## Given information
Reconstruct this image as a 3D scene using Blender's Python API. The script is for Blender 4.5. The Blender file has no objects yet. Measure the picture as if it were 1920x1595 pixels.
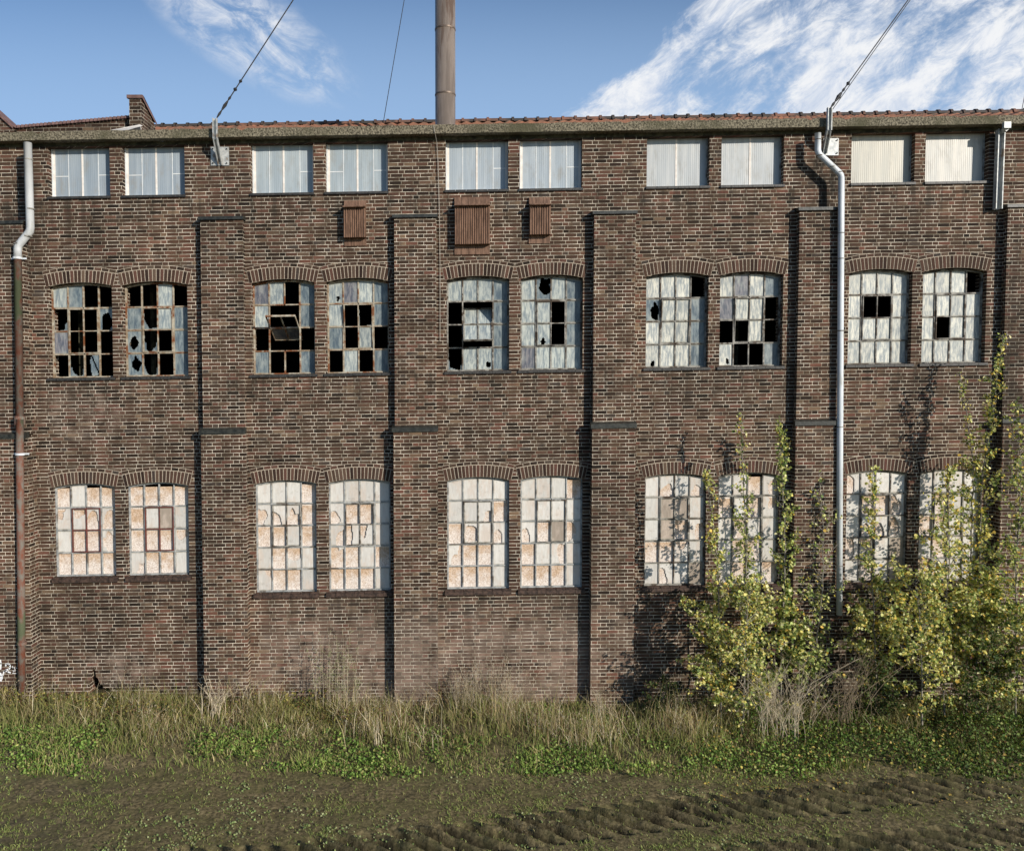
import bpy, math, random
import numpy as np
from mathutils import Vector, Matrix
from mathutils.geometry import delaunay_2d_cdt

random.seed(7)
RNG = np.random.default_rng(11)
sc = bpy.context.scene
col = sc.collection
R = math.radians

# ------------------------------------------------------------------ camera numbers
F, CX, CY, D, EYE = 1500.0, 870.0, 797.5, 13.27, 5.3
TH = math.atan(2.9e-5 * 1500)
S = 0.0168                       # the courses of the old building run very slightly uphill to the right


def P(px, py, Y=0.0):
    a = (px - CX) / F
    b = (CY - py) / F
    dy = math.cos(TH) + b * math.sin(TH)
    dz = -math.sin(TH) + b * math.cos(TH)
    t = (Y + D) / dy
    return Vector((a * t, Y, EYE + dz * t))


def G(px, py, z=0.0):
    a = (px - CX) / F
    b = (CY - py) / F
    dy = math.cos(TH) + b * math.sin(TH)
    dz = -math.sin(TH) + b * math.cos(TH)
    t = (z - EYE) / dz
    return Vector((a * t, -D + dy * t, z))


def UV(px, py, Y=0.0):
    p = P(px, py, Y)
    return p.x, p.z - S * p.x


def V(px, py, Y=0.0):
    return UV(px, py, Y)[1]


def U(px, py, Y=0.0):
    return P(px, py, Y).x


# ------------------------------------------------------------------ node helpers
class NT:
    def __init__(self, name, world=False):
        if world:
            self.m = bpy.data.worlds.new(name)
        else:
            self.m = bpy.data.materials.new(name)
        self.m.use_nodes = True
        self.t = self.m.node_tree
        self.t.nodes.clear()
        if not world:
            self.out = self.t.nodes.new('ShaderNodeOutputMaterial')
            self.b = self.t.nodes.new('ShaderNodeBsdfPrincipled')
            self.t.links.new(self.b.outputs[0], self.out.inputs[0])

    def n(self, typ, **kw):
        nd = self.t.nodes.new(typ)
        for k, v in kw.items():
            setattr(nd, k, v)
        return nd

    def set(self, sock, v):
        if hasattr(v, 'is_output'):
            self.t.links.new(v, sock)
        elif v is not None:
            if isinstance(v, (tuple, list)) and len(v) == 3 and sock.type == 'RGBA':
                v = (*v, 1)
            sock.default_value = v

    def math(self, op, a, b=None, c=None, clamp=False):
        nd = self.n('ShaderNodeMath', operation=op, use_clamp=clamp)
        for i, v in enumerate((a, b, c)):
            if v is not None:
                self.set(nd.inputs[i], v)
        return nd.outputs[0]

    def mix(self, f, a, b, mode='MIX'):
        nd = self.n('ShaderNodeMix', data_type='RGBA', blend_type=mode)
        self.set(nd.inputs[0], f)
        self.set(nd.inputs[6], a)
        self.set(nd.inputs[7], b)
        return nd.outputs[2]

    def noise(self, vec=None, scale=5, detail=3, rough=.55, dist=0, color=False):
        nd = self.n('ShaderNodeTexNoise')
        if vec is not None:
            self.set(nd.inputs['Vector'], vec)
        nd.inputs['Scale'].default_value = scale
        nd.inputs['Detail'].default_value = detail
        nd.inputs['Roughness'].default_value = rough
        nd.inputs['Distortion'].default_value = dist
        return nd.outputs[1 if color else 0]

    def ramp(self, f, stops, interp='LINEAR'):
        nd = self.n('ShaderNodeValToRGB')
        nd.color_ramp.interpolation = interp
        e = nd.color_ramp.elements
        while len(e) < len(stops):
            e.new(.5)
        for i, (p, c) in enumerate(stops):
            e[i].position = p
            e[i].color = (*c, 1) if len(c) == 3 else c
        self.set(nd.inputs[0], f)
        return nd.outputs[0]

    def smooth(self, v, a, b, lo=0., hi=1.):
        nd = self.n('ShaderNodeMapRange', interpolation_type='SMOOTHSTEP')
        self.set(nd.inputs[0], v)
        nd.inputs[1].default_value = a
        nd.inputs[2].default_value = b
        nd.inputs[3].default_value = lo
        nd.inputs[4].default_value = hi
        return nd.outputs[0]

    def pos(self):
        g = self.n('ShaderNodeNewGeometry')
        s = self.n('ShaderNodeSeparateXYZ')
        self.t.links.new(g.outputs['Position'], s.inputs[0])
        return g.outputs['Position'], s.outputs[0], s.outputs[1], s.outputs[2]

    def vec(self, x, y, z):
        nd = self.n('ShaderNodeCombineXYZ')
        for i, v in enumerate((x, y, z)):
            self.set(nd.inputs[i], v)
        return nd.outputs[0]

    def vscale(self, v, s):
        nd = self.n('ShaderNodeVectorMath', operation='MULTIPLY')
        self.set(nd.inputs[0], v)
        nd.inputs[1].default_value = s
        return nd.outputs[0]

    def bump(self, h, dist=.01, strength=1.):
        nd = self.n('ShaderNodeBump')
        nd.inputs['Distance'].default_value = dist
        nd.inputs['Strength'].default_value = strength
        self.set(nd.inputs['Height'], h)
        self.t.links.new(nd.outputs[0], self.b.inputs['Normal'])

    def attr(self, name):
        return self.n('ShaderNodeAttribute', attribute_name=name)

    def fin(self, color, rough=.9, spec=.3, metal=0.):
        self.set(self.b.inputs['Base Color'], color)
        self.set(self.b.inputs['Roughness'], rough)
        self.b.inputs['Specular IOR Level'].default_value = spec
        self.b.inputs['Metallic'].default_value = metal
        return self.m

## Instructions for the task
Leaving out the pictures, repeat the data above exactly.

## Exercise response
Reconstruct this image as a 3D scene using Blender's Python API. The script is for Blender 4.5. The Blender file has no objects yet. Measure the picture as if it were 1920x1595 pixels.
import bpy, math, random
import numpy as np
from mathutils import Vector, Matrix
from mathutils.geometry import delaunay_2d_cdt

random.seed(7)
RNG = np.random.default_rng(11)
sc = bpy.context.scene
col = sc.collection
R = math.radians

# ------------------------------------------------------------------ camera numbers
F, CX, CY, D, EYE = 1500.0, 870.0, 797.5, 13.27, 5.3
TH = math.atan(2.9e-5 * 1500)
S = 0.0168                       # the courses of the old building run very slightly uphill to the right


def P(px, py, Y=0.0):
    a = (px - CX) / F
    b = (CY - py) / F
    dy = math.cos(TH) + b * math.sin(TH)
    dz = -math.sin(TH) + b * math.cos(TH)
    t = (Y + D) / dy
    return Vector((a * t, Y, EYE + dz * t))


def G(px, py, z=0.0):
    a = (px - CX) / F
    b = (CY - py) / F
    dy = math.cos(TH) + b * math.sin(TH)
    dz = -math.sin(TH) + b * math.cos(TH)
    t = (z - EYE) / dz
    return Vector((a * t, -D + dy * t, z))


def UV(px, py, Y=0.0):
    p = P(px, py, Y)
    return p.x, p.z - S * p.x


def V(px, py, Y=0.0):
    return UV(px, py, Y)[1]


def U(px, py, Y=0.0):
    return P(px, py, Y).x


# ------------------------------------------------------------------ node helpers
class NT:
    def __init__(self, name, world=False):
        if world:
            self.m = bpy.data.worlds.new(name)
        else:
            self.m = bpy.data.materials.new(name)
        self.m.use_nodes = True
        self.t = self.m.node_tree
        self.t.nodes.clear()
        if not world:
            self.out = self.t.nodes.new('ShaderNodeOutputMaterial')
            self.b = self.t.nodes.new('ShaderNodeBsdfPrincipled')
            self.t.links.new(self.b.outputs[0], self.out.inputs[0])

    def n(self, typ, **kw):
        nd = self.t.nodes.new(typ)
        for k, v in kw.items():
            setattr(nd, k, v)
        return nd

    def set(self, sock, v):
        if hasattr(v, 'is_output'):
            self.t.links.new(v, sock)
        elif v is not None:
            if isinstance(v, (tuple, list)) and len(v) == 3 and sock.type == 'RGBA':
                v = (*v, 1)
            sock.default_value = v

    def math(self, op, a, b=None, c=None, clamp=False):
        nd = self.n('ShaderNodeMath', operation=op, use_clamp=clamp)
        for i, v in enumerate((a, b, c)):
            if v is not None:
                self.set(nd.inputs[i], v)
        return nd.outputs[0]

    def mix(self, f, a, b, mode='MIX'):
        nd = self.n('ShaderNodeMix', data_type='RGBA', blend_type=mode)
        self.set(nd.inputs[0], f)
        self.set(nd.inputs[6], a)
        self.set(nd.inputs[7], b)
        return nd.outputs[2]

    def noise(self, vec=None, scale=5, detail=3, rough=.55, dist=0, color=False):
        nd = self.n('ShaderNodeTexNoise')
        if vec is not None:
            self.set(nd.inputs['Vector'], vec)
        nd.inputs['Scale'].default_value = scale
        nd.inputs['Detail'].default_value = detail
        nd.inputs['Roughness'].default_value = rough
        nd.inputs['Distortion'].default_value = dist
        return nd.outputs[1 if color else 0]

    def ramp(self, f, stops, interp='LINEAR'):
        nd = self.n('ShaderNodeValToRGB')
        nd.color_ramp.interpolation = interp
        e = nd.color_ramp.elements
        while len(e) < len(stops):
            e.new(.5)
        for i, (p, c) in enumerate(stops):
            e[i].position = p
            e[i].color = (*c, 1) if len(c) == 3 else c
        self.set(nd.inputs[0], f)
        return nd.outputs[0]

    def smooth(self, v, a, b, lo=0., hi=1.):
        nd = self.n('ShaderNodeMapRange', interpolation_type='SMOOTHSTEP')
        self.set(nd.inputs[0], v)
        nd.inputs[1].default_value = a
        nd.inputs[2].default_value = b
        nd.inputs[3].default_value = lo
        nd.inputs[4].default_value = hi
        return nd.outputs[0]

    def pos(self):
        g = self.n('ShaderNodeNewGeometry')
        s = self.n('ShaderNodeSeparateXYZ')
        self.t.links.new(g.outputs['Position'], s.inputs[0])
        return g.outputs['Position'], s.outputs[0], s.outputs[1], s.outputs[2]

    def vec(self, x, y, z):
        nd = self.n('ShaderNodeCombineXYZ')
        for i, v in enumerate((x, y, z)):
            self.set(nd.inputs[i], v)
        return nd.outputs[0]

    def vscale(self, v, s):
        nd = self.n('ShaderNodeVectorMath', operation='MULTIPLY')
        self.set(nd.inputs[0], v)
        nd.inputs[1].default_value = s
        return nd.outputs[0]

    def bump(self, h, dist=.01, strength=1.):
        nd = self.n('ShaderNodeBump')
        nd.inputs['Distance'].default_value = dist
        nd.inputs['Strength'].default_value = strength
        self.set(nd.inputs['Height'], h)
        self.t.links.new(nd.outputs[0], self.b.inputs['Normal'])

    def attr(self, name):
        return self.n('ShaderNodeAttribute', attribute_name=name)

    def fin(self, color, rough=.9, spec=.3, metal=0.):
        self.set(self.b.inputs['Base Color'], color)
        self.set(self.b.inputs['Roughness'], rough)
        self.b.inputs['Specular IOR Level'].default_value = spec
        self.b.inputs['Metallic'].default_value = metal
        return self.m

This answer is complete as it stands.